The Eyes Have It: Inside the Fall 2025 Eyewear Trend Report — From Barely There to Bold Geometry

This fall, frames do more than finish an outfit. From near-invisible acetates to sculpted brows and molten colourways, the season is about proportion, finish and fit — and the little choices that change how you’re read at a glance.

The Fall 2025 Eyewear Trend Report is less about chasing novelty and more about clarifying intention. What shows up this season are small, decisive edits —lighter profiles, controlled shine, sharper brows and a warmer colour story. Those edits translate as traits: restraint that reads as confidence, structure that reads as authority, and colour that reads as personality. For those who value image as self-expression, these are frames that do the talking for you.

Fall 2025 Eyewear Trend Report: Prada

Light as Air — If You Prefer Presence over Performance

Minimalism here does the work of understatement. Designers favour transparent acetates and rimless shapes that let the face breathe. Miu Miu’s weightless pieces sit close to the skin and brighten the eye area without stealing attention. The practical payoff is real in humid climates like Singapore’s; the frames feel comfortable, lighter on the nose and kinder on camera.

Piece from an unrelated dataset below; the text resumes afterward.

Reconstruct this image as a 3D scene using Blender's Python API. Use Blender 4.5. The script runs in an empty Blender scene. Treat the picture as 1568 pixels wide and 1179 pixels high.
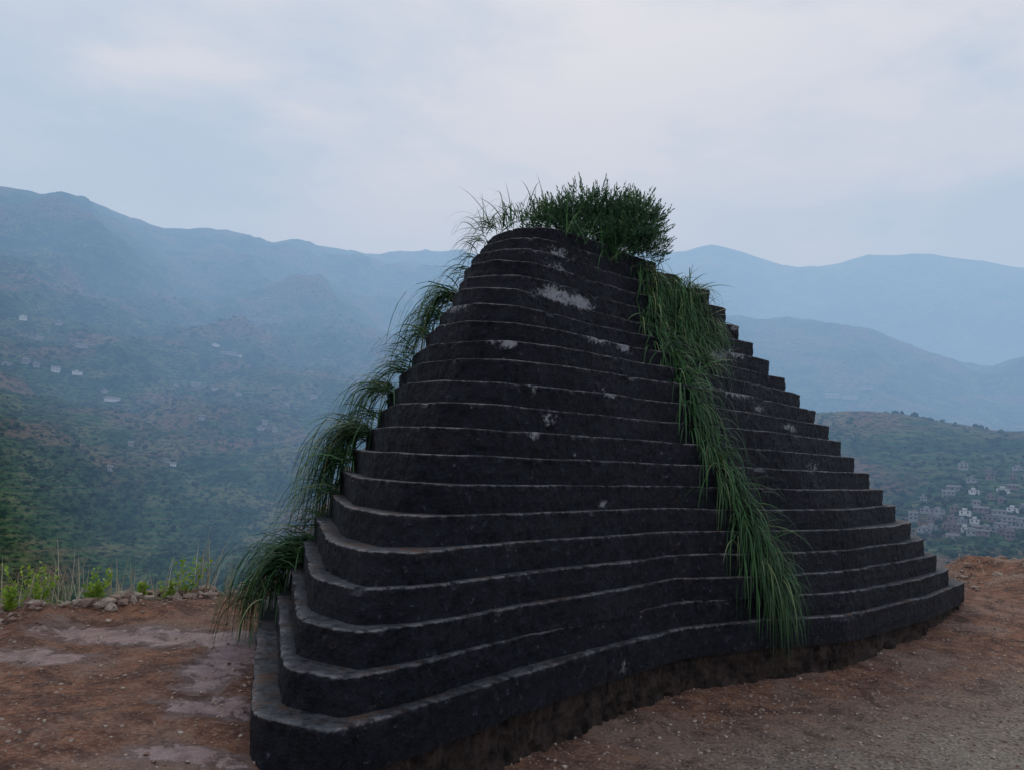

What trait does this style project? Quiet confidence. It’s the kind of look that says, I’m deliberate —not loud

Mirror Play — Polish That Feels Purposeful

Metallics are not about bling this season. Instead, reflective finishes are used in measured ways to sharpen silhouette and texture. Prada’s metallic treatments read as craft choices rather than ornament. The frames gleam, but they also define: light becomes a way to edge a face, not to distract from it.

This is for those who like to be noticed for design intelligence. Call it considered polish. It projects curiosity and composure.

Flat-top Assertiveness — The City Frame

There’s a city shape this fall: clean brow lines, geometric cuts and a quiet swagger. Burberry’s structured shades, with their architectural profiles and layered volumes, lend a graphic sharpness to the face. They’re unapologetically modern — the kind of sunglasses that signal confidence before you even say a word.

This isn’t about blending in. It’s about presence. These frames suit people who like a little edge in their polish, who lead with boldness but never shout.

Magma Mood — Colour With Conviction

Coach’s palette this season leans into ember reds, molten oranges and smoky plums —tones that feel alive, like light shifting across volcanic rock. It’s not colour for attention’s sake, but for atmosphere. These hues warm the face, soften tailoring and inject personality into neutral wardrobes.

It’s confidence in gradient form: expressive but grounded, bold yet wearable. For those who see style as energy, not excess, these frames carry quiet heat.

Fit and Function — From Sport to Everyday

Oakley’s latest shapes sit firmly in the performance lane. The Stunt Wing (OO9519) highlights HyperGrip ULTRA™ for enhanced grip and comfort. The Stunt Devil (OO9517) brings HYPERGRIP CORE™, a frog-foot inspired split temple tip and high-friction Unobtainium® webbing for secure retention. The Highland (OO9522) pares down B-height and uses a high-wrap curvature to flatter more face shapes while carrying Oakley’s Fractal logo as a subtle mark of lineage. These sunglasses prioritise retention and fit first, then shape —for people who move and need frames that stay put.

From Left to Right: O; akley Stunt Wing; Oakley Stunt Devil; Oakley Highland

Ray-Ban’s seasonal updates sit elsewhere on the spectrum but speak the same language of fit. The latest releases emphasise refined proportions, low-bridge fits and lightweight comfort. The brand frames those choices as inspired by Asian design sensibilities and everyday wearability: modern, familiar and tuned to regional needs.

Together, these moves show that fit and function now inform aesthetic decisions across categories, from sports eyewear to everyday shades.

Quiet Craft — The Value of Detail

A quieter strand of the season is artisanal finish. Oliver Peoples’ releases, The Mrs. Federer , the Made in Japan TK-14 and the Brymer, highlight hand finishing, precise temple and bridge work, and lightweight constructions. These are frames you notice because they sit correctly, not because they shout. The trait they project is considered taste: an attention to detail that rewards wearers over time.

From Left to Right Oliver Peoples Mrs. Federer; Oliver Peoples TK-14; Oliver Peoples Brymer   

How to Wear The Season

Think in terms of the trait you want to project. Want understated confidence? Choose near-invisible acetate. Want a little city edge? Try a flat-top shade. Want a low-risk way to stand out? Add a magma-toned temple or lens.

Practical rules: prioritise fit over fashion, test low-bridge options if you have a lower nose bridge, and remember that finishes — a polished metal bridge, a warm temple tint — often change how your skin tone and features read on camera.

This season is less about novelty and more about getting proportion, finish and fit right. The Fall 2025 Eyewear Trend Report shows designers editing with intent, and that matters to anyone who buys with purpose.